From Vonnegut we transition to David Howard a civil servant who had the misfortune to work for D.C. Mayor Anthony Williams.  Mr. Howard used the term niggardly in the proper context and within the intended meaning with no gamesmanship involved.  Mr. Howard was forced to resign.  A description of the event and the link follows.

Williams Aide Resigns in Language Dispute (01/27/99)
          “The director of D.C. Mayor Anthony A. Williams’s constituent services office resigned after being accused of using a racial slur, the mayor’s office said yesterday.  David Howard, head of the Office of Public Advocate, said he used the word ‘niggardly’ in a Jan. 15 conversation about funding with two employees.

          ” ‘I used the word ‘niggardly’ in reference to my administration of a fund,’  Howard said in a written statement yesterday.  ‘Although the word, which is defined as miserly, does not have any racial connotations, I realize that staff members present were offended by the word.  I immediately apologized,’  Howard said. ‘ . . . I would never think of making a racist remark. I regret that the word I did use offended anyone.’

          “When Howard, who is white, noticed the reaction to his use of the word, he apologized to his three-member staff, which is made up of two blacks and another white. It is unclear which two employees he was addressing when he used the word.

          “Soon after the remark was uttered, the rumor mill started churning that Howard had used the word ‘nigger’.”   (Washington Post, 01/27/99, Page B1, by Yolanda Woodlee)
[link http://www.washingtonpost.com/wp-srv/local/daily/jan99/district27.htm ]
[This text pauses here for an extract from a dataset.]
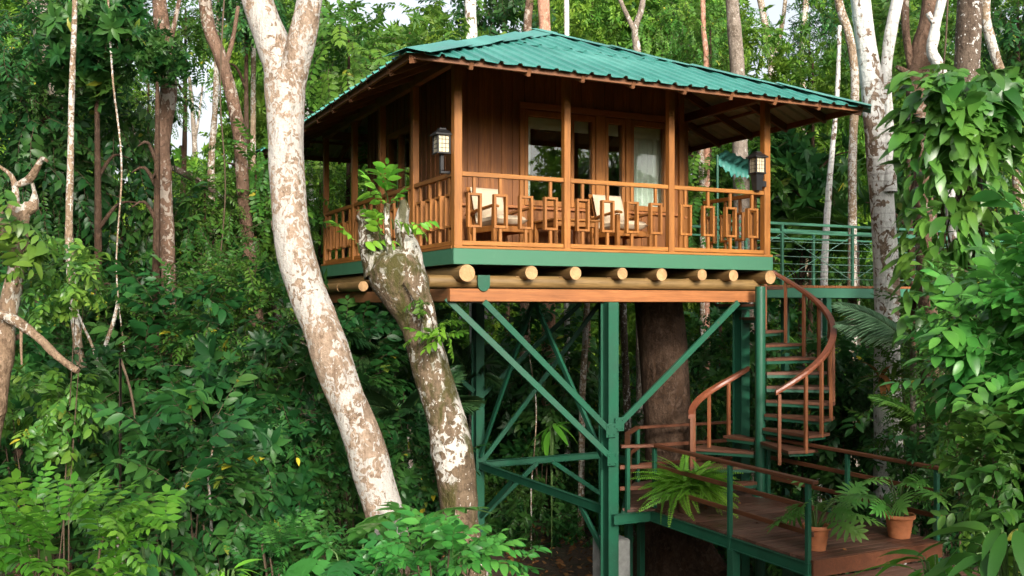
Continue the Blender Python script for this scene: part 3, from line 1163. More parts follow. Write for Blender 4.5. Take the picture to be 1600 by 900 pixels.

The response to Mr. Howard’s use of the term niggardly may be most illustrative of the problem speakers need to keep in mind.  Niggardly sounds like it ought to be a racial slur, don’t confuse me with the facts. It isn’t what you say, or even how you say it that will get you in trouble.  It is the biases, ignorance and outright ill will that the audience brings to the table. On TV beavers paddling in a stream are bucolic.  Paddling a beaver on adult pay-per-view will induce colic in a Baptist. Whether one treats a schlong as a verb or a noun, Trump just stuck it to the MSM where the sun don’t shine.